3.2. L'accomplissement de la controverse (du national au global)
Action d'une équipe MOE: analyser les publications ufologiques et sceptiques sur des décennies.
Analyse ethnométhodologique :
La répétition des enquêtes comme rituel: le MOE analyse le fait que de multiples enquêteurs (ufologues, sceptiques, journalistes) retournent à Valensole pendant des années. Cette répétition n'est pas une quête de nouveaux faits. C'est un rituel qui réaffirme l'importance et le mystère du cas. Chaque nouvelle "enquête" est une re-performance qui maintient le cas en vie.
La logique du jeu de Palo Alto: la controverse globale est analysée comme un "jeu" systémique. Chaque publication, qu'elle soit pro ou anti, est une "tentative de solution" qui échoue à clore le débat, mais réussit parfaitement à le faire perdurer. Le but non avoué du système n'est pas la résolution, mais la continuation de la controverse elle-même.
Chapitre 4 : Synthèse - l'événement comme tresse de pratiques accomplies
Conclusion du protocole :
L'application du MOE au cas de Valensole ne produit pas une conclusion sur la nature de l'engin ou des entités. Elle produit une modélisation dense de l'événement total.
Le résultat est la vision de "l'Affaire de Valensole" non comme un point de départ mystérieux, mais comme une tresse complexe et continue, tissée par les fils innombrables des pratiques de chacun :
Le fil du travail somatique de Maurice Masse accomplissant son statut de témoin.

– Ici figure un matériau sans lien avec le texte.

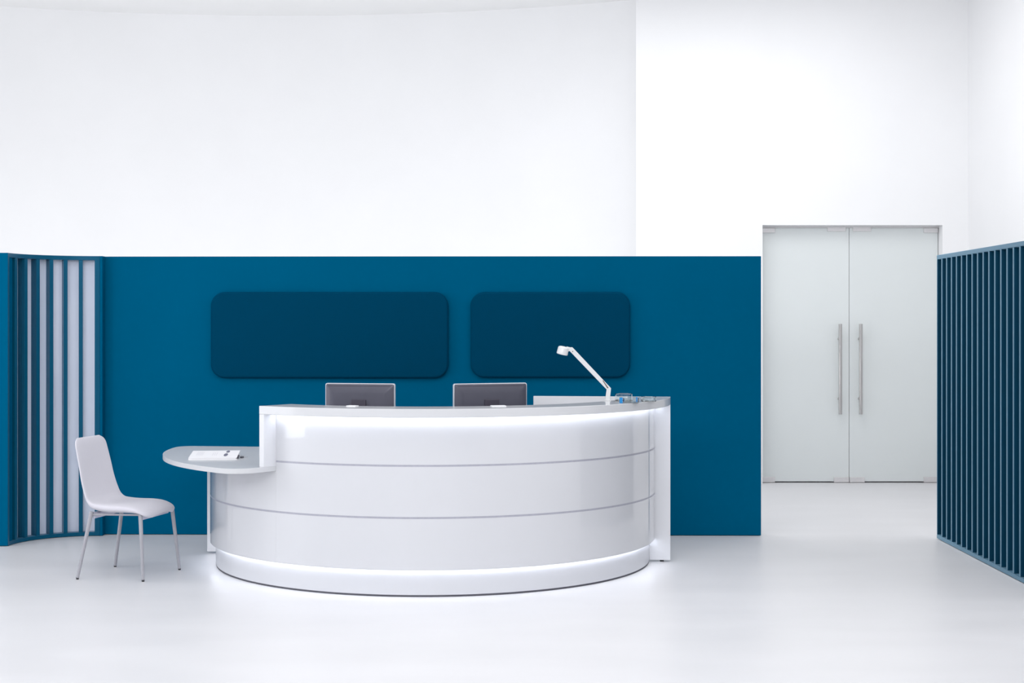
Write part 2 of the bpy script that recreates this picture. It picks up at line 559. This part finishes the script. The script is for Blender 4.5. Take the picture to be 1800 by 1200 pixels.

Le fil du travail bureaucratique des gendarmes accomplissant un rapport officiel.
Le fil du travail scientifique des experts accomplissant une "analyse de preuve".
Le fil du travail narratif des médias accomplissant une "énigme nationale".
Le fil du travail rituel des ufologues accomplissant un "cas classique".
Le MOE ne cherche pas à défaire la tresse pour trouver un fil originel. Il fournit la méthode pour comprendre l'art et la manière dont la tresse est continuellement tissée et re-tissée, moment après moment. C'est en cela qu'il offre une résolution, non pas à l'énigme de l'OVNI, mais à la problématique de son étude scientifique.